Bourdain championed Korean flavors during his career

Yong and Ted Kim have enjoyed watching Korean food become a "mainstream" part of the American diet over the last decade, they told Foodsided. "People's palates have definitely evolved. Thanks to people like Anthony Bourdain, people are more adventurous with their taste buds and have found lots of respect and appreciation for other countries' foods," Ted noted, adding that it has been "amazing" to see diners get excited about Korean recipes and to find the cuisine's ingredients in stores across the country.

Bourdain was vocal about his admiration for South Korean food. "I have, for some time, believed that the chefs doing the most interesting work in America — chefs who are in fact redefining what 'American food' means — are Korean," Bourdain wrote in the field notes of his "Parts Unknown" episode filmed in South Korea. For French-trained chefs like Bourdain, Korean cuisine's spicy, funky, fermented "spectrum of flavors" was "deeply satisfying" (via First We Feast), and that's why its popularity has spread around the world.

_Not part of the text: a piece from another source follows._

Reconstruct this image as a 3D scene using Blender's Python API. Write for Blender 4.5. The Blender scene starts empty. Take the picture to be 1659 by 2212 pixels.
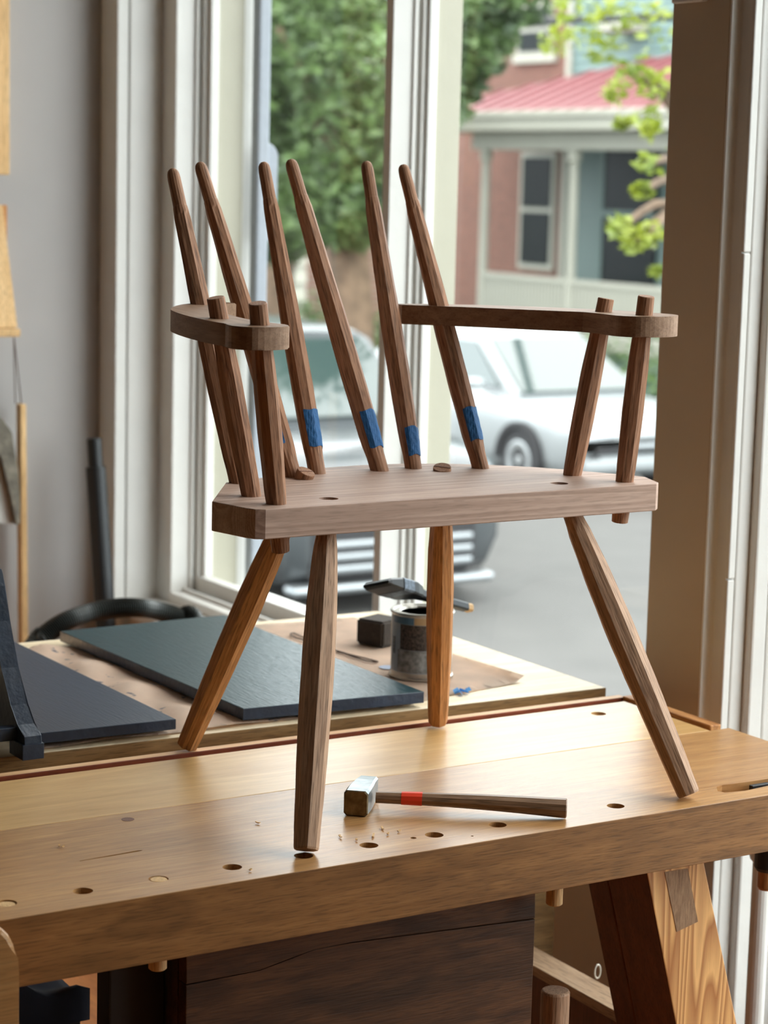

Bourdain had a particular soft spot for Korean-American fusion, which he said was born in wartime South Korea when people didn't have enough to eat (via Food Insider). One of his favorite dishes to come out of this period was budae jjigae, a kimchi and instant noodle stew made with American hot dogs and canned beans. This kind of food helped pave the way for future Korean-American cuisine, like the barbecue fusion that the Seoul Sausage brothers serve today.